Lynch’s history with TM, popularised in the ’60s when the Beatles and the Beach Boys publicly began preaching its virtues, goes back to 1973. At that time, he noticed he may have been developing an anger problem and wanted to address it. He began looking into Maharishi Mahesh Yogi’s technique because, besides helping with stress and promoting relaxation and self-development, Lynch also heard it promoted humans tapping into a higher state of consciousness.
In 2024, Lynch told The Talks, “It was the idea that the human being can gain enlightenment. It was driving me crazy because you hear we only use five or ten per cent of our brains. What is the other part for? How do you get more and more, and what is the most you can get?”

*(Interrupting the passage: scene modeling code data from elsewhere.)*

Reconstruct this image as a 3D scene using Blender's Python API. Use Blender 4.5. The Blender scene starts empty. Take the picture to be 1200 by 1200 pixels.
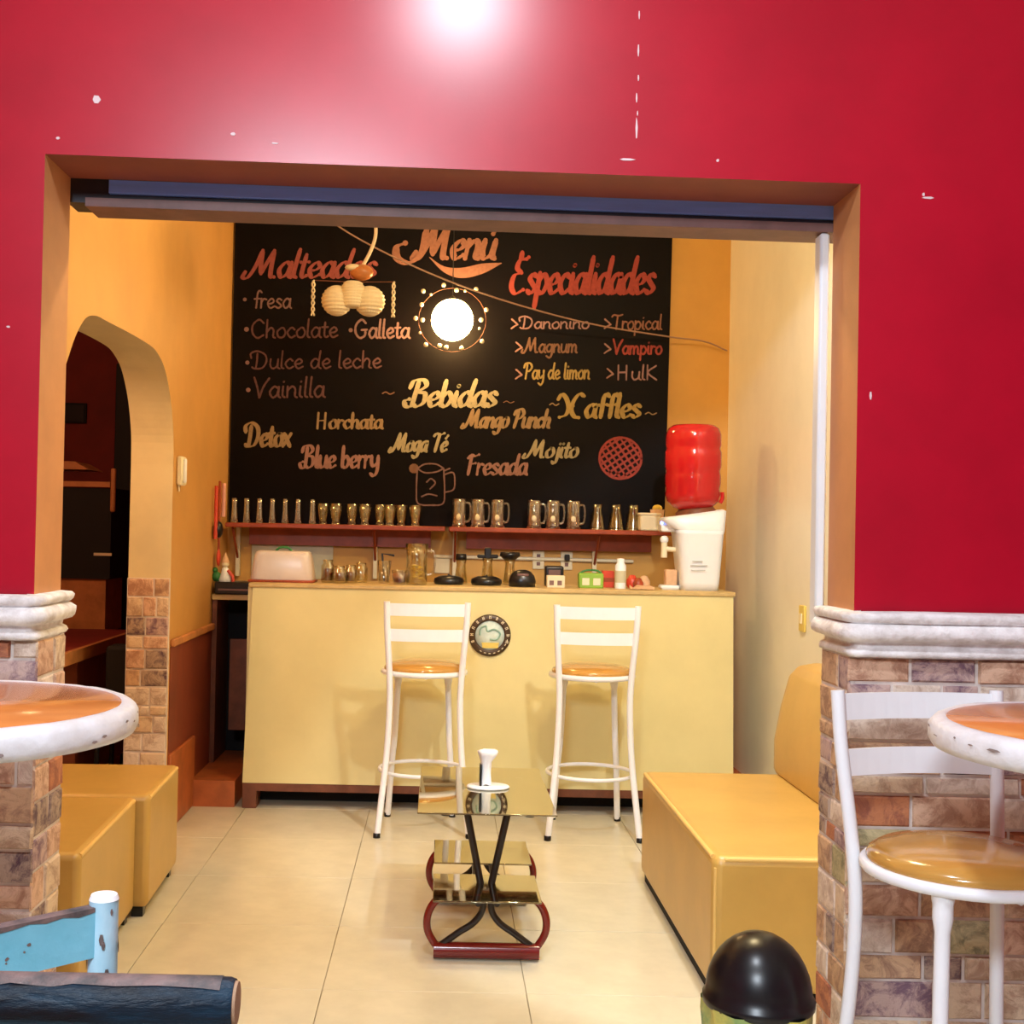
import bpy, math, random
from math import sin, cos, pi, radians as R
from mathutils import Vector, Matrix
random.seed(7)
S = bpy.context.scene
COL = S.collection

# ------------------------------------------------------------ camera, light, exposure
F = 1450.0                                   # focal length for a 1200 px wide frame
PITCH, ROLL, EYE = R(0.85), R(1.15), 1.38
cd = bpy.data.cameras.new('camera'); cam = bpy.data.objects.new('camera', cd); COL.objects.link(cam)
cd.sensor_width = 36; cd.lens = 36*F/1200; cd.shift_x = 80/1200; cd.clip_start = .05
cam.location = (0, 0, EYE)
cam.rotation_mode = 'QUATERNION'
cam.rotation_quaternion = (Matrix.Rotation(R(90)+PITCH, 3, 'X') @ Matrix.Rotation(ROLL, 3, 'Z')).to_quaternion()
S.camera = cam
S.view_settings.view_transform = 'Standard'; S.view_settings.look = 'None'
S.view_settings.gamma = 1; S.view_settings.use_curve_mapping = False
S.view_settings.exposure = 0.0

w = bpy.data.worlds.new('world'); S.world = w; w.use_nodes = True
w.node_tree.nodes['Background'].inputs[0].default_value = (.10, .07, .08, 1)
w.node_tree.nodes['Background'].inputs[1].default_value = .4

def lamp(kind, name, loc, energy, color, size=.1, target=None, **k):
    l = bpy.data.lights.new(name, kind); l.energy = energy; l.color = color
    if kind == 'AREA': l.shape = 'DISK'; l.size = size
    else: l.shadow_soft_size = size
    for a, b in k.items(): setattr(l, a, b)
    o = bpy.data.objects.new(name, l); o.location = loc; COL.objects.link(o)
    if target is not None:
        o.rotation_euler = (Vector(target)-Vector(loc)).to_track_quat('-Z', 'Y').to_euler()
    return o
WARM = (1, .62, .25); WHITE = (.84, .91, 1)
lamp('POINT', 'bar_ceiling_light', (.6, 4.0, 3.02), 78, (1, .80, .44), .06)
lamp('SPOT', 'bar_wall_spot', (.90, 3.4, 2.92), 150, (.90, .96, 1), .05, (1.6, 4.7, 1.02), spot_size=R(86), spot_blend=.16)
lamp('POINT', 'left_wall_light', (-.75, 4.9, 2.95), 6, (1, .72, .34), .1)
lamp('AREA', 'front_ceiling_light', (.03, 1.4, 3.27), 48, WHITE, .26, (.03, 1.5, 0))
lamp('AREA', 'front_room_fill', (-.7, -1.4, 3.2), 200, (.80, .90, 1), .9, (.1, 1.2, .9))  # unseen fill added to lift the general light of the front room
lamp('POINT', 'side_room_fill', (-2.1, 4.4, 2.6), 62, (1, .5, .25), .15)  # added fill, out of view, brightens the furniture behind the archway

# ------------------------------------------------------------ helpers
def at(px, py, Y):
    """a pixel of the photograph measured out to a point at distance Y from the camera"""
    u, v = (px-520)/F, -(py-600)/F
    x = u*cos(ROLL)-v*sin(ROLL); z = u*sin(ROLL)+v*cos(ROLL)
    d = Vector((x, cos(PITCH)-z*sin(PITCH), sin(PITCH)+z*cos(PITCH)))
    return Vector((0, 0, EYE))+d*(Y/d.y)

def mat(name, col, rough=.5, noise=None, metal=0, spec=.5, bump=0, scale=8, trans=0, emit=0, col2=None, coat=0, mscale=None):
    m = bpy.data.materials.new(name); m.use_nodes = True; nt = m.node_tree; b = nt.nodes['Principled BSDF']
    b.inputs['Base Color'].default_value = (*col, 1); b.inputs['Roughness'].default_value = rough
    b.inputs['Metallic'].default_value = metal; b.inputs['Specular IOR Level'].default_value = spec
    b.inputs['Transmission Weight'].default_value = trans; b.inputs['Coat Weight'].default_value = coat
    if emit: b.inputs['Emission Color'].default_value = (*col, 1); b.inputs['Emission Strength'].default_value = emit
    if noise or bump:
        tc = nt.nodes.new('ShaderNodeTexCoord'); n = nt.nodes.new('ShaderNodeTexNoise')
        n.inputs['Scale'].default_value = scale; n.inputs['Detail'].default_value = 6; n.inputs['Roughness'].default_value = .6
        src = tc.outputs['Object']
        if mscale:
            mp = nt.nodes.new('ShaderNodeMapping'); mp.inputs['Scale'].default_value = mscale
            nt.links.new(src, mp.inputs[0]); src = mp.outputs[0]
        nt.links.new(src, n.inputs['Vector'])
        if noise:
            r = nt.nodes.new('ShaderNodeValToRGB')
            c2 = col2 or tuple(c*(1-noise) for c in col)
            r.color_ramp.elements[0].color = (*c2, 1); r.color_ramp.elements[0].position = .32
            r.color_ramp.elements[1].color = (*col, 1); r.color_ramp.elements[1].position = .62
            nt.links.new(n.outputs['Fac'], r.inputs[0]); nt.links.new(r.outputs[0], b.inputs['Base Color'])
        if bump:
            bp = nt.nodes.new('ShaderNodeBump'); bp.inputs['Strength'].default_value = bump; bp.inputs['Distance'].default_value = .01
            nt.links.new(n.outputs['Fac'], bp.inputs['Height']); nt.links.new(bp.outputs[0], b.inputs['Normal'])
    return m

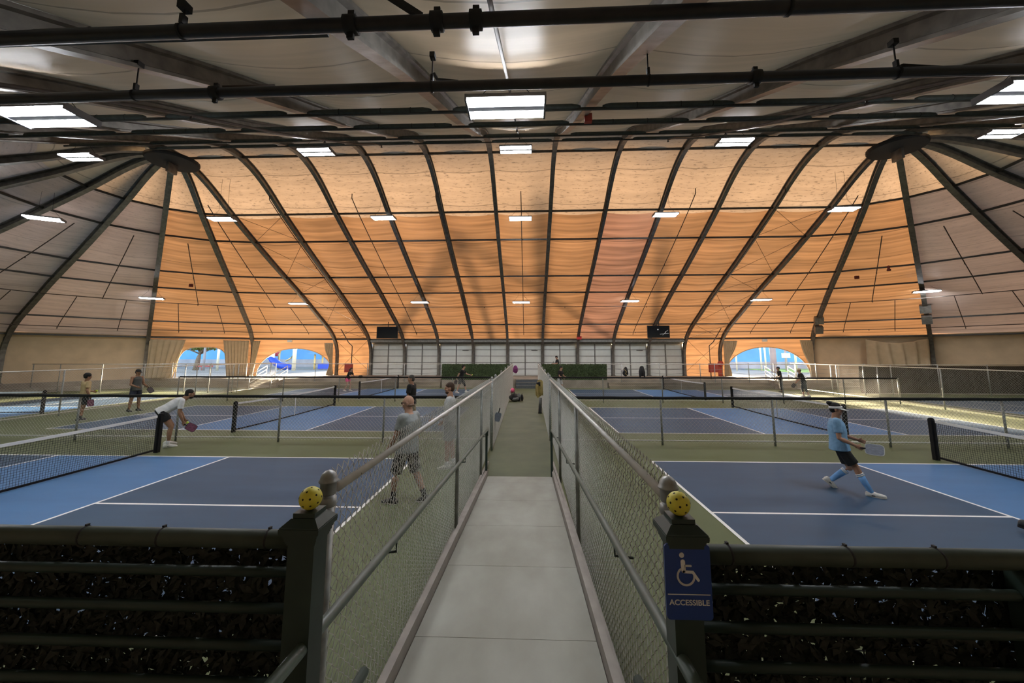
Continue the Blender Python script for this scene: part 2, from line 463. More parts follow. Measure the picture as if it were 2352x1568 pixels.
# --- purlins of the far slope, running round both ends
def ring_pts(o_, inw=0.0, thmax=5):
    s = s_of_o(o_)
    pts = [rib_pt(k * SEC, -1, s, -inw) for k in range(thmax, -1, -1)]
    pts += [cross_pt(x, s, -inw) for x in RIBX[1:]]
    pts += [rib_pt(k * SEC, 1, s, -inw) for k in range(1, thmax + 1)]
    return pts
PUR = [(0.43, 'topmost dark purlin of the far slope, along the roof bend'), (4.06, 'dark purlin of the far slope just above the darker orange cloth'), (6.11, 'second dark purlin below the edge of the pale upper cloth'),
       (9.5, 'third dark purlin of the far slope, halfway down the orange cloth'), (11.39, 'dark purlin just above the lowest row of hanging lights'), (15.49, 'dark purlin just above the two hanging screens'), (17.15, 'lowest dark purlin, along the top of the roller doors and arches')]
for i, (o_, lab) in enumerate(PUR):
    pts = [cross_pt(x, s_of_o(o_)) for x in RIBX] if i == 0 else ring_pts(o_)
    ob = MB().sweep(pts, [(-0.035, -0.05), (0.035, -0.05), (0.035, 0.05), (-0.035, 0.05)]).build('roof_purlin', M['purlin'])
    tag(ob, lab, 'roof purlin', 'purlins of the far slope')
# --- foam-wrapped purlins of the near slope
NEAR = [(-14.4, (0, 1, 2, 3, 4)), (-9.94, tuple(range(1, 10))), (-7.83, tuple(range(0, 11))), (-4.39, tuple(range(0, 11))), (-1.2, tuple(range(0, 11)))]
NL = ['nearest', 'second nearest', 'third nearest', 'fourth nearest', 'farthest']
for (o_, bays), nm in zip(NEAR, NL):
    s = -s_of_o(-o_)
    x0, x1 = RIBX[bays[0]], RIBX[bays[-1] + 1]
    p = cross_pt(0, s, -0.17)
    ob = MB().sweep([(x0, p.y, p.z - 0.05), (x1, p.y, p.z - 0.05)], [(-0.02, -0.025), (0.02, -0.025), (0.02, 0.025), (-0.02, 0.025)]).build('roof_strut', M['purlin'])
    tag(ob, f'{nm} row of foam-wrapped struts across the near slope overhead', 'roof strut', 'foam-wrapped strut rows')
    for k in bays:
        a, b = RIBX[k] + 0.28, RIBX[k + 1] - 0.28
        rr = 0.062
        q = MB().tube([(a - 0.06, p.y, p.z), (a, p.y, p.z), (a + 0.12, p.y, p.z), (b - 0.12, p.y, p.z), (b, p.y, p.z), (b + 0.06, p.y, p.z)], [0.02, 0.045, rr, rr, 0.045, 0.02], 10)
        q.build('foam_sleeve', M['foam'], ob)
        if k % 2 == 0 and o_ < -7:
            for f in (0.25, 0.6, 0.85): MB().lathe((a + (b - a) * f, p.y, p.z), [(rr + 0.004, -0.008), (rr + 0.004, 0.008)], 10, ax=Matrix.Rotation(PI / 2, 3, 'Y')).build('cable_tie', M['black'], ob)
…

Within weeks of beginning to meditate twice a day for 20 minutes at a time, silently repeating a mantra, the change in Lynch became obvious. “People direct anger at certain people they can get away with,” admitted the Eraserhead director. “I would take it out on my first wife.” However, after two weeks of peace and quiet, she came to her husband and said, “Where is that anger?” He smiled, “She didn’t see it anymore. A lot of times, when people start meditating, they don’t see the change as soon as the others around them.”
Eastwood also picked up TM in the ’70s and first spoke about it publicly during a 1975 appearance on The Merv Griffin Show alongside Maharishi Yogi. Cinema’s most stoic, grizzled tough guy told GQ in 2009 that he was still practising TM twice daily and insisted, “It works great. Because it just gives you a chance to gather your thoughts. I’m religious about it when I’m working.”
The two filmmakers’ paths in TM finally crossed in 2010 when Eastwood recorded a video for the Operation Warrior Wellness initiative’s news conference in New York City. The campaign, which aimed to help 10,000 veterans overcome PTSD with the aid of TM, was organised by the David Lynch Foundation for Consciousness-Based Education and World Peace. Lynch initially founded that non-profit organisation in 2005 to support and fund the teaching of TM in schools, but it expanded its focus over the years to include the homeless, prison inmates, war refugees, and veterans.
Lynch believed Eastwood, a quintessential paragon of American masculinity, would be an essential voice for war veterans in the quest to convince them to embrace TM. He told the Wall Street Journal, “These men and women have a lot of honour for what they have been through and don’t want to appear weak or admit suffering,” but argued, “Clint Eastwood is about as macho as they get and he’s been meditating longer than I have.”
Overall, the one of a kind cinema genius was adamant, “We’re behind this technique, and we think it can help veterans reclaim their lives and save themselves, their families, and their friendships.”